Valeo, ancienne star de la Bourse de Paris, avait pas mal dégringolé ces deux dernières années.... Est-ce que l'entreprise a enrayé cette défiance des marchés ?

Valeo a commis d'importantes erreurs de communication financière. Il y avait une forme d'arrogance dans les certitudes du management sur l'évolution du marché notamment en Asie. On a le sentiment aujourd'hui qu'il y a eu un travail d'accompli de ce point de vue là. Au-delà de cet aspect, il y a eu de nettes améliorations sur l'efficience opérationnelle ce qui a nettement amélioré les fondamentaux. Enfin, la bascule sur l'électrique est beaucoup plus fort que prévu, ce qui va profiter à Valeo.

La transformation du modèle de Faurecia commence à produire des effets vertueux dans son approche client et ses produits. Est-ce déjà perceptible par les marchés ?

Ce qui est remarquable chez Faurecia, c'est que cette entreprise est parvenue à s'assurer de son indépendance face à son actionnaire historique, PSA. C'est ce qui lui a permis de diversifier son modèle et ainsi d'améliorer son positionnement sur les nouvelles technologies d'avenir. Faurecia a surmonté une des principales critiques contre les équipementiers en devenant une entreprise technologique.

L'entreprise technologique, c'est vertueux sur le papier, mais coûteux...
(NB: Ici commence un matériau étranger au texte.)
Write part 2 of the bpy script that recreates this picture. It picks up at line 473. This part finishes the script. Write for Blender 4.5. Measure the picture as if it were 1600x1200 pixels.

Oui, mais c'est fondamental. Regardons Michelin qui est parvenu à surprendre le marché grâce à son "pricing power" qui n'est évidemment pas sans rapport avec sa capacité d'innovation. On peut également compter Plastic Omnium qui a su adopter ce modèle. Le revers de la médaille effectivement, c'est que les équipementiers sont désormais contraints à de lourds investissements liés aux réglementations CO2, à la voiture autonome et connectée, dans un contexte de marché qui se tasse voire se contracte par endroit. Sans parler des constructeurs automobiles qui vont se concentrer davantage, et ainsi peser sur les prix d'achats. Les marchés seront très attentifs aux conséquences de cet effet ciseaux.